Distinguished Alumnus Award

Annual Spring Banquet

in the

The George W. Woodruff
School of Mechanical Engineering


Thursday, April 5, 2006
6:00 p.m.
Student Center Ballroom
Georgia Institute of Technology

  This event is planned and organized by the Woodruff School of Mechanical Engineering Student Advisory Committee (WSSAC) and is sponsored by the George W. Woodruff School of Mechanical Engineering.

 


The 2006 Woodruff School Distinguished Alumnus

Pat Epps (BME 1956)

 

Pat Epps is a native of Athens, Georgia, and the youngest son of Ben T. Epps, who built and flew Georgia's first airplane in 1907. Pat was three years old when his father was killed in an airplane crash, but Pat's mother still encouraged her children to fly.  His five brothers and one of his three sisters received their pilot's license He took flying lessons from his brother, Doug, and soloed a Piper J-3 Cub in 1952.

Mr. Epps entered Georgia Tech, and graduated from Georgia Tech in 1956 with a degree in Mechanical Engineering. During summers he worked in a machine shop in Yakima, Washington. After graduation, he headed west to work as a flight test engineer for Boeing in Seattle on the prototype of the 707, America's first jet airliner.

Mr. Epps entered the United State Air Force in 1957 and began flight training. As a distinguished graduate of Class 58L, he became the fifth of Ben Epps' sons to become a military pilot. Assigned to transports, he first was a Co-Pilot with MATS in the Pacific on the Boeing C-97 Stratofreighter and later an Instructor Pilot in the Fairchild C-123 Provider. Epps has more than 9,000 flying hours as a commercial pilot with type ratings in the North American B-25 Mitchell, Douglas DC-3, Learjet, and Cessna Citation.

In June 1994, Mr. Epps piloted a friend's DC-3 to France. As he flew over Normandy, veteran World War II paratroopers jumped to commemorate the 50th Anniversary of the D-Day landings. Epps has been in Rotary more than 30 years and on the Board of the Georgia Aviation Hall of Fame since its inception.

For fun, he flies his aerobatic Beechcraft Bonanza in local air shows and tells tales of his adventures during an 11-year quest to recover the "Lost Squadron," the spectacular recovery of a WWII Lockheed P-38 Lightning buried beneath 265 feet of the Greenland ice cap.

Mr.
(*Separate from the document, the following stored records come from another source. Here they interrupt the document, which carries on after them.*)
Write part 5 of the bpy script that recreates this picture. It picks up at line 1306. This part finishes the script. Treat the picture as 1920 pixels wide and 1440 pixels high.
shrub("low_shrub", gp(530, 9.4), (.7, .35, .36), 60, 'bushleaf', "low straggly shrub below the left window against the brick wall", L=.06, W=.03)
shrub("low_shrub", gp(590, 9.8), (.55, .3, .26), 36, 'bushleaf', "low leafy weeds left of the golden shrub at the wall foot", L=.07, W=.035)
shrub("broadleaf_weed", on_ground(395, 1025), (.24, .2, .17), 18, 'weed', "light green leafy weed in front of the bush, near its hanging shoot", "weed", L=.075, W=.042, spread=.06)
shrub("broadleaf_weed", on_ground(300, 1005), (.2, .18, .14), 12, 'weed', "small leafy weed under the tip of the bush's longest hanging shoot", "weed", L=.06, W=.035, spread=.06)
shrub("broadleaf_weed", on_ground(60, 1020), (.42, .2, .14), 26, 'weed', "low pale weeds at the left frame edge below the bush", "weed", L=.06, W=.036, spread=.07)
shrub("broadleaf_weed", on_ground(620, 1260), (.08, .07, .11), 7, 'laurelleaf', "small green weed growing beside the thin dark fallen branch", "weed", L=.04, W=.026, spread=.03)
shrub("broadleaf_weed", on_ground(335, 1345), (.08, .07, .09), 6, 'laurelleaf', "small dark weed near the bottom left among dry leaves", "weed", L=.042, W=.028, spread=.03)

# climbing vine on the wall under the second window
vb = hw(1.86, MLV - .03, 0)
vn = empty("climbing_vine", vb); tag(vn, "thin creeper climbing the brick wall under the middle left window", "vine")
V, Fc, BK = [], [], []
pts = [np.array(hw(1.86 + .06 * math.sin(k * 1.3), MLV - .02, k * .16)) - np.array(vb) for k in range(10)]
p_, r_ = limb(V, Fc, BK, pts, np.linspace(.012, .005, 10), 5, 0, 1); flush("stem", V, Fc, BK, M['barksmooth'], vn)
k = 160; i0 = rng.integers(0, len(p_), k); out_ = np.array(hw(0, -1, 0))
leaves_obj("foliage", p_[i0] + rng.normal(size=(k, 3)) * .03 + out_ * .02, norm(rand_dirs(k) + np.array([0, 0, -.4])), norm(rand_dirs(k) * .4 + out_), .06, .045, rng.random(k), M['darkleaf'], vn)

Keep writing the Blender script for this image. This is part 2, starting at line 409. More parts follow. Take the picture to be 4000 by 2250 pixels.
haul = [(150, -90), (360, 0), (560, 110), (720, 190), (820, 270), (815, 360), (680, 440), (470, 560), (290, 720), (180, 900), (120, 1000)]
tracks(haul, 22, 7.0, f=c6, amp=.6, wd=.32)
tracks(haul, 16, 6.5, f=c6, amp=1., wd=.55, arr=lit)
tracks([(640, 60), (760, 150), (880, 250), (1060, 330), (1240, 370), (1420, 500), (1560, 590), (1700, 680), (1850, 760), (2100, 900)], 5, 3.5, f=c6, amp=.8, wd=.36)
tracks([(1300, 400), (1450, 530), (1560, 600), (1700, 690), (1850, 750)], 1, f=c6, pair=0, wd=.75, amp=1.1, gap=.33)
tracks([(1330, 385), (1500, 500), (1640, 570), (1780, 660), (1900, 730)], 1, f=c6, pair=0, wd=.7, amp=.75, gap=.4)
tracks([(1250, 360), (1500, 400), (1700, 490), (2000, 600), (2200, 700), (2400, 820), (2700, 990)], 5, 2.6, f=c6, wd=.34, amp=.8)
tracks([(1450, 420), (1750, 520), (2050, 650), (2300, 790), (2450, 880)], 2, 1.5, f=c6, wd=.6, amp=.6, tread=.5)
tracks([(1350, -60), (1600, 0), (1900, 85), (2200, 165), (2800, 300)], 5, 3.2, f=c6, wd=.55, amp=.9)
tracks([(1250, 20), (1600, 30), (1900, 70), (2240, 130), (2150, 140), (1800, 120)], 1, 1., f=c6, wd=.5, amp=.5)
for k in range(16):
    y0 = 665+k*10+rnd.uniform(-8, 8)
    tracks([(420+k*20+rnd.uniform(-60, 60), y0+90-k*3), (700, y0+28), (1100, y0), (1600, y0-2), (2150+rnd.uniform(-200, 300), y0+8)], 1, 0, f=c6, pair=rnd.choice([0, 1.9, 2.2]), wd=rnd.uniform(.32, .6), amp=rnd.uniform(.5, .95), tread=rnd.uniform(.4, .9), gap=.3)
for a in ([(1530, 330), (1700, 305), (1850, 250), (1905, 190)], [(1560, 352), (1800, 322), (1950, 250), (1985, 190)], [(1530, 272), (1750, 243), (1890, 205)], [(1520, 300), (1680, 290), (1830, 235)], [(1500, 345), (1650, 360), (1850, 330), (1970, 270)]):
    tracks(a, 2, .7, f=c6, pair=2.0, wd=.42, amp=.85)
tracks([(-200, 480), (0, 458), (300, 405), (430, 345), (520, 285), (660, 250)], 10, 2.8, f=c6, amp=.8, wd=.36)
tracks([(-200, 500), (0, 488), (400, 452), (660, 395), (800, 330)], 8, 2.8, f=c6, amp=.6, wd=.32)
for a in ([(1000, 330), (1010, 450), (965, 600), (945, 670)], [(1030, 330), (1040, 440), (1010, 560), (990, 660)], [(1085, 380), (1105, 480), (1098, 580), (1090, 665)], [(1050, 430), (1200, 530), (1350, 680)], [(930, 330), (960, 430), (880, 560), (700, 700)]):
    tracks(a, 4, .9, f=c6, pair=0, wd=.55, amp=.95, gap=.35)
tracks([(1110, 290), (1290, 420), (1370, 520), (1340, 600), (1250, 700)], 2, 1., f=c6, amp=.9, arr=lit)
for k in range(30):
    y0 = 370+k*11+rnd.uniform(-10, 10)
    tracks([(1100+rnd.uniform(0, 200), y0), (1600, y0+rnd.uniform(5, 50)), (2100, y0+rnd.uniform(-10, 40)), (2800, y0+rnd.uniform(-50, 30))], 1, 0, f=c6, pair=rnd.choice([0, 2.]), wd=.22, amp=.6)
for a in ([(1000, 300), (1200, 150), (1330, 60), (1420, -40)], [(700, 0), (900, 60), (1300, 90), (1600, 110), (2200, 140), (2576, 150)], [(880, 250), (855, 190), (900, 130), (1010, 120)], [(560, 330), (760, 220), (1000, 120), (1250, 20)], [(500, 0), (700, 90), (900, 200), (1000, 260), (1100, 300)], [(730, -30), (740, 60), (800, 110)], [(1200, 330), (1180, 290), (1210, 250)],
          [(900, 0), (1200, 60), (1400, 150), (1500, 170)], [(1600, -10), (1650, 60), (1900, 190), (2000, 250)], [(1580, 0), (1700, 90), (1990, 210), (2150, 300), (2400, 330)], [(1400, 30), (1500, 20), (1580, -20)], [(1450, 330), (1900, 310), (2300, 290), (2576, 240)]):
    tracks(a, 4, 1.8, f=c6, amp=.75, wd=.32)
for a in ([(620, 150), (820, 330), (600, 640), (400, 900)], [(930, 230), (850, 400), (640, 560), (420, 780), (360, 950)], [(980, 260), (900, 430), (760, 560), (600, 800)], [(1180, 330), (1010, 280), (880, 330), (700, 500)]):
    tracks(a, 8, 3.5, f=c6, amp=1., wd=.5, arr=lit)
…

Epps started Epps Aviation at Peachtree DeKalb Airport in Atlanta in 1965, growing it from nineteen to almost two hundred employee in 2006 He said, "I've worked for forty years with no promotion."

Pat Epps is married to his high school sweetheart, Ann Hailey. They reside in Atlanta and have three children who all have their pilot's license and work in the family business.

About the Award

The Woodruff School Distinguished Alumnus Award was inaugurated in 1989 to recognize an outstanding alumnus of the Woodruff School. The names of the winners are on permanent display in the lobby of the MRDC Building at Georgia Tech.